Özellikle eski Başbakan Truss sert bir üslupla hükümeti “sağlık polisi” olmakla suçladı ve bir sonraki adımın alkol ya da gıda olabileceğini ifade etti. Aslında ‘kaygan zemin’ argümanını yapmış oldu ve ileride ipin ucunun kaçabileceği tehlikesine dikkati çekti.
Özgürlük ve eşitlik
Sigara kuşkusuz ki sağlığa zararlıdır. Peki bu bilindiği halde nasıl oluyor da dünyanın neredeyse hiçbir ülkesinde sigara tamamen yasaklanmamıştır? Evrensel hukuk bireyin özgürlüğünü ve ‘zarar ilkesini’ temel alır. Yazılarımda sıkça bahsettiğim İngiliz düşünür John S. Mill şöyle der: “Gücün, bir medeni toplumun herhangi bir üyesi üzerinde, iradesine karşı meşru kullanılabileceği tek amaç, başkalarına zarar verilmesini engellemektir. Kendi iyiliği, fiziksel veya ahlaki olsun, yeterli bir haklı sebep değildir. Herhangi bir kişinin davranışının toplum tarafından sorumlu tutulabileceği tek kısmı, başkalarını ilgilendiren kısımdır. Kendini ilgilendiren kısımda, bağımsızlığı mutlaktır. Birey, kendi bedeni ve zihninin üzerinde, egemendir.” Bu demek oluyor ki birey, kendi sağlığına zarar verme özgürlüğüne de sahiptir.

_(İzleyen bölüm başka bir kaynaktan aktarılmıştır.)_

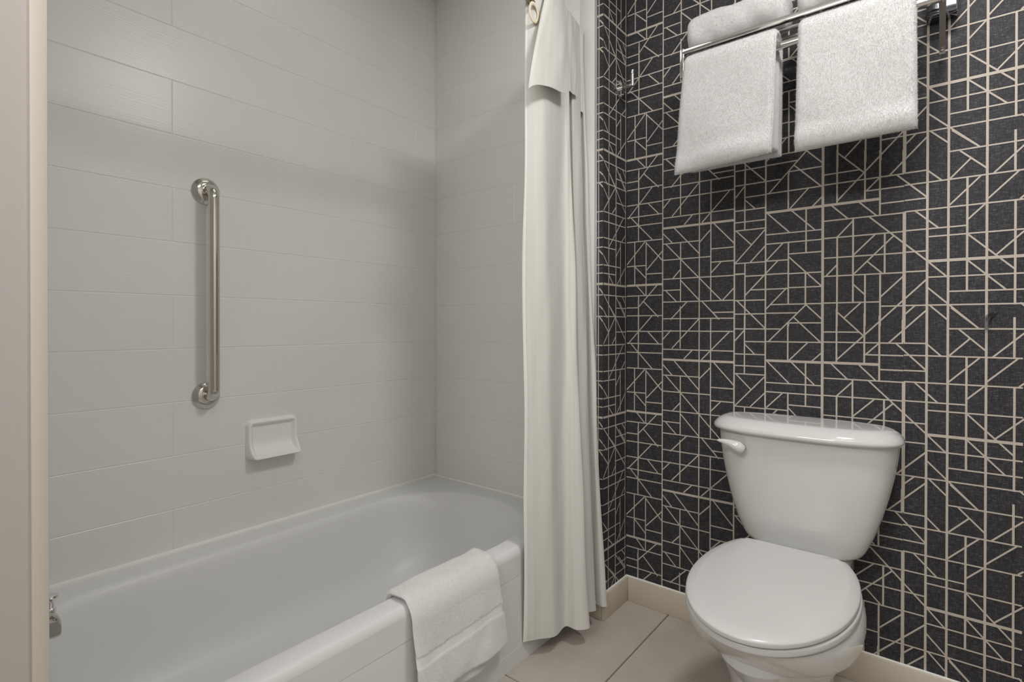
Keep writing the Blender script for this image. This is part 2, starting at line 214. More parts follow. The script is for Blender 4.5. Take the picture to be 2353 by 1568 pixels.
class G:
    """collects boxes, tubes, lathes into one mesh"""
    def __init__(s): s.v=[]; s.f=[]; s.mi=[]
    def add(s, v, f, mi=0):
        n=len(s.v); s.v += [tuple(p) for p in v]; s.f += [tuple(i+n for i in q) for q in f]; s.mi += [mi]*len(f); return s
    def box(s, a, b, bev=0.0, mi=0, seg=2):
        bm = bmesh.new(); bmesh.ops.create_cube(bm, size=1.0)
        c=[(a[i]+b[i])/2 for i in range(3)]; d=[abs(b[i]-a[i]) for i in range(3)]
        for v in bm.verts: v.co = Vector([c[i]+v.co[i]*d[i] for i in range(3)])
        if bev>0: bmesh.ops.bevel(bm, geom=bm.edges[:], offset=bev, segments=seg, affect='EDGES', profile=0.5)
        bm.verts.index_update()
        s.add([v.co[:] for v in bm.verts], [[v.index for v in f.verts] for f in bm.faces], mi); bm.free(); return s
    def tube(s, pts, r, n=16, mi=0, cap=True):
        pts=[Vector(p) for p in pts]; rs = r if isinstance(r,(list,tuple)) else [r]*len(pts)
        V=[];F=[]; up=None
        for i,p in enumerate(pts):
            t = (pts[min(i+1,len(pts)-1)]-pts[max(i-1,0)]).normalized()
            if up is None:
                up = Vector((0,0,1)) if abs(t.z)<0.9 else Vector((0,1,0))
            a = (up - t*up.dot(t)).normalized(); b = t.cross(a); up = a
            for k in range(n):
                th=2*math.pi*k/n; V.append(p + (a*math.cos(th)+b*math.sin(th))*rs[i])
        for i in range(len(pts)-1):
            for k in range(n):
                F.append((i*n+k, i*n+(k+1)%n, (i+1)*n+(k+1)%n, (i+1)*n+k))
        if cap: F.append(tuple(reversed(range(n)))); F.append(tuple((len(pts)-1)*n+k for k in range(n)))
        return s.add(V,F,mi)
    def lathe(s, c, axis, prof, n=40, mi=0, sc=(1,1)):
        """prof: list of (distance along axis, radius)"""
        c=Vector(c); ax=Vector(axis).normalized(); u = ax.orthogonal().normalized(); w_=ax.cross(u)
        V=[];F=[]
        for d,r in prof:
            for k in range(n):
                th=2*math.pi*k/n; V.append(c+ax*d+(u*math.cos(th)*sc[0]+w_*math.sin(th)*sc[1])*r)
        for i in range(len(prof)-1):
            for k in range(n): F.append((i*n+k, i*n+(k+1)%n, (i+1)*n+(k+1)%n, (i+1)*n+k))
        F.append(tuple(reversed(range(n)))); F.append(tuple((len(prof)-1)*n+k for k in range(n)))
        return s.add(V,F,mi)
    def rings(s, R, mi=0, cap0=True, cap1=True):
        n=len(R[0]); V=[p for r in R for p in r]; F=[]
        for i in range(len(R)-1):
            for k in range(n): F.append((i*n+k, i*n+(k+1)%n, (i+1)*n+(k+1)%n, (i+1)*n+k))
        if cap0: F.append(tuple(reversed(range(n))))
        if cap1: F.append(tuple((len(R)-1)*n+k for k in range(n)))
        return s.add(V,F,mi)
    def out(s, name, m, parent=None, smooth=True, auto=38, fixn=True):
        o = obj(name, s.v, s.f, m, parent, smooth, s.mi)
        me=o.data
        if fixn:
            bm=bmesh.new(); bm.from_mesh(me); bmesh.ops.recalc_face_normals(bm, faces=bm.faces[:]); bm.to_mesh(me); bm.free()
        if smooth and auto: me.set_sharp_from_angle(angle=math.radians(auto))
        return o
def sp(x, n): return math.copysign(abs(x)**(2.0/n), x)

# ------------------------------------------------------------------ room shell
def tiled_wall(name, m, n_axis, plane, span, zrange, zrows, joints_even, joints_odd, gap=0.0016, bev=0.0013, depth=0.0008):
    """one mesh: grout ground plus every tile with its bevelled edge"""
    g=G(); a0,a1=span; z0,z1=zrange
    def P(a,z,d):                       # d = height out of the wall
        return (plane+d, a, z) if n_axis=='x' else (a, plane-d, z)
    g.add([P(a0,z0,-depth),P(a1,z0,-depth),P(a1,z1,-depth),P(a0,z1,-depth)],[(0,1,2,3)],1)
    for r in range(len(zrows)-1):
        za,zb=max(zrows[r],z0),min(zrows[r+1],z1)
        if zb-za<0.01: continue
        js=[a0]+[j for j in (joints_even if r%2==0 else joints_odd) if a0+0.01<j<a1-0.01]+[a1]
        for i in range(len(js)-1):
            x0,x1=js[i]+(gap/2 if i else 0),js[i+1]-(gap/2 if i<len(js)-2 else 0); y0,y1=za+gap/2,zb-gap/2
            b=bev
            v=[P(x0,y0,-depth),P(x1,y0,-depth),P(x1,y1,-depth),P(x0,y1,-depth),
               P(x0+b,y0+b,0),P(x1-b,y0+b,0),P(x1-b,y1-b,0),P(x0+b,y1-b,0)]
            g.add(v,[(4,5,6,7),(0,1,5,4),(1,2,6,5),(2,3,7,6),(3,0,4,7)],0)
    o=g.out(name,[m,M['grout']],smooth=False,fixn=False)
    return tag(o,kind='structure')
ZR=[0.4725-0.1542+0.1542*k for k in range(15)]
zr=[0.470+0.1546*k for k in range(-1,14)]
even=[0.5716+0.606*k for k in range(-2,3)]; odd=[0.8756+0.606*k for k in range(-3,3)]
tiled_wall('wall_left', M['tile_long'], 'x', XT, (0.07,YS), (0.336,ZC), zr, even, odd)
tiled_wall('wall_end', M['tile_end'], 'y', YS, (XT,-0.975), (0.336,ZC), zr, [-1.582,-0.97], [-1.274])

# wallpaper: base sheet plus the printed lines, one mesh per wall
PER=0.4572
def paper(name, P, span, segs, cols, zlo=0.0, zhi=ZC, reps=((0,None,None),)):
    """P(a,z,d) maps wall coordinates to the world; segs repeat every PER up the wall"""
    g=G(); a0,a1=span
    g.add([P(a0,zlo,0),P(a1,zlo,0),P(a1,zhi,0),P(a0,zhi,0)],[(0,1,2,3)],0)
    def strip(x1,z1,x2,z2,wd):
        # clip to the sheet
        t0,t1=0.0,1.0; dx,dz=x2-x1,z2-z1
        for p,q in ((-dx,x1-a0),(dx,a1-x1),(-dz,z1-zlo),(dz,zhi-z1)):
            if abs(p)<1e-9:
                if q<0: return
            else:
                t=q/p
                if p<0: t0=max(t0,t)
                else: t1=min(t1,t)
        if t0>=t1: return
        x1,z1,x2,z2=x1+dx*t0,z1+dz*t0,x1+dx*t1,z1+dz*t1
        L=math.hypot(x2-x1,z2-z1)
        if L<1e-4: return
        nx,nz=-(z2-z1)/L*wd/2,(x2-x1)/L*wd/2
        h=.0002+(len(g.f)%211)*.000004
        if nz<0 or (abs(nz)<1e-9 and nx>0): nx,nz=-nx,-nz
        if x2<x1: x1,z1,x2,z2=x2,z2,x1,z1
        g.add([P(x1-nx,z1-nz,h),P(x2-nx,z2-nz,h),P(x2+nx,z2+nz,h),P(x1+nx,z1+nz,h)],[(0,1,2,3)],1)
    for off,lo,hi in reps:
        for (x1,z1,x2,z2,wd) in segs:
            if lo is not None and (min(x1,x2)<lo-0.002 or max(x1,x2)>hi+0.002): continue
            for k in range(-4,5): strip(x1+off,z1+k*PER,x2+off,z2+k*PER,wd)
        for c,wd in cols:
            if lo is not None and not (lo-.002<=c<=hi+.002): continue
            strip(c+off,zlo,c+off,zhi,wd)
    o=g.out(name,[M['paper'],M['line']],smooth=False,fixn=False)
    return tag(o,kind='structure')
paper('wall_back', lambda a,z,d:(a,YW-d,z), (XS,XR), BACK, COLS,
      reps=((0,None,None),(0.9244,-0.7504,0.19)))
paper('wall_stub', lambda a,z,d:(XS+d,a,z), (YS,YW), SIDE, SCOLS)
paper('wall_stub_front', lambda a,z,d:(a,YS-d,z), (-0.9105,XS), FRONT, [(-0.9045,0.0035)])
def slab(name,a,b,m,bev=0,**k):
    g=G(); g.box(a,b,bev); o=g.out(name,m,None,True,30); tag(o,kind='structure',**k); return o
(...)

Özgürlük ilkesinin yanı sıra, yasanın eşitliğe de aykırı olduğu söyleniyor. Yasa yürürlüğe girdikten sonra gerçekten de garip bir durum oluşacak. Kabaca bir hesap yaparsak 2009 doğumlular şu an 15 yaşındalar diyelim. Bundan 10 yıl sonra 25 yaşındaki bir 2009 doğumlu kişi sigara satın alamayacakken, 2008 doğumlu 26 yaşındaki biri bu yasağa tabi olmayacak. Bu iki kişi evlenmiş olsa, eşlerden birine yasak uygulanmazken, öbürüne uygulanacak. Pratikte yasanın uygulanışı pek kolay olacağa benzemiyor.
İngiltere’deki lise günlerimde sigara içen öğrenciler genelde duşları ya da okulun gizli saklı köşelerini kendilerine mesken edinirlerdi. Okuldan atılmaya varacak kadar ağır cezası vardı. Bir gün okul müdürüne öğrencilerden biri şöyle demişti: “bu bir bağımlılık, isteyerek yapmıyoruz, bize yardım edin”. Diyeceğim o ki, yasak geldi diye tiryakiler bir günde bağımlılıklarını yenemeyecekler. O yüzden sigarayı tamamen yasaklamak yerine kullanımını olabildiğince zorlaştırmak, pahalı hale getirmek, cazibesini sıfıra indirmek daha rasyonel bir çözümdür.